Residual Autonomy: Possible Exceptions?

Despite the predominant rejection of waiver, dicta in Rajit Ram and S.K. Das J.’s separate opinion indicate a narrow window where rights that are: (a) exclusively individual in nature, (b) unconnected to public policy, and (c) waiveable without injuring third-party interests, may be surrendered. The Supreme Court, however, has never expressly upheld such waiver post-Basheshar Nath, and later rulings trend towards categorical non-waivability.

Interaction with Statutory Provisions

Several statutes attempt to secure purported “consent” to measures impinging upon fundamental rights – e.g., Section 8A of the Taxation on Income (Investigation Commission) Act, 1947; Section 314 of the Bombay Municipal Corporation Act, 1888; or consent awards under Section 11(2) of the Land Acquisition Act, 1894. Courts have uniformly struck down or read down such provisions when they conflict with Part III protections, despite contractual assent by affected parties[1][3][10]. The message is unequivocal: statutory clauses cannot procure what the Constitution forbids.

Contemporary Significance

In the era of privatisation and regulatory State, contracts frequently incorporate arbitration clauses, liability waivers, or “voluntary” undertakings affecting speech, privacy, or due-process safeguards. The doctrine elaborated above serves as a bulwark against commodification of constitutional rights and ensures that private bargains do not dilute public norms. The Supreme Court’s recent observation in Kaushal Kishor v. State of Uttar Pradesh (2023) – that Part III is primarily a restraint on State action – does not displace the waiver doctrine; it merely clarifies that, absent State involvement, a violation may not be cognisable under Article 32. Where State imprimatur exists, individual assent is immaterial.

Conclusion

Indian constitutional jurisprudence has crystallised a near-absolute prohibition on waiver of fundamental rights. Rooted in Basheshar Nath and fortified by later decisions such as Thakur Bharat Singh and Olga Tellis, the doctrine underscores the non-derogable nature of Part III guarantees. While a theoretical distinction persists between “individual” and “public” rights, judicial practice demonstrates an enduring reluctance to validate any waiver that could legitimise unconstitutional State action. The result is a robust constitutional culture in which fundamental rights operate as inalienable constraints on power rather than negotiable privileges – a cornerstone of India’s democratic order.

Footnotes

  1. Basheshar Nath v. Commissioner of Income-Tax, Delhi & Rajasthan, 1959 Supp (1) SCR 528 (SC).
  2. State of Madhya Pradesh & Anr. v. Thakur Bharat Singh, AIR 1967 SC 1170.
  3. Olga Tellis & Ors. v. Bombay Municipal Corporation & Ors., (1985) 3 SCC 545.
  4. Constitution of India, Art. 12.
  5. Constitution of India, Arts. 17, 23, 24; see also People’s Union for Democratic Rights v.
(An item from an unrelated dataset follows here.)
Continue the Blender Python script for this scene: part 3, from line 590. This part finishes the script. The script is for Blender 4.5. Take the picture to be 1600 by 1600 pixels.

Union of India, (1982) 3 SCC 235.
  6. Behram Khurshed Pesikaka v. State of Bombay, AIR 1955 SC 123.
  7. Rajit Ram v. State, AIR 1961 All 190 (FB).
  8. Vareed Porinchukutty v. State of Kerala, 1971 KLT 380.
  9. West Bengal Board of Secondary Education v. Siliguri Hindi High School, 2003 SCC OnLine Cal 525.
  10. Krishnabai & Ors. v. SLAO, 2009 SCC OnLine Kar 292.
  11. Nirajkumar Dubey v. Addl. Commissioner, Konkan Division, 2024 SCC OnLine Bom ––.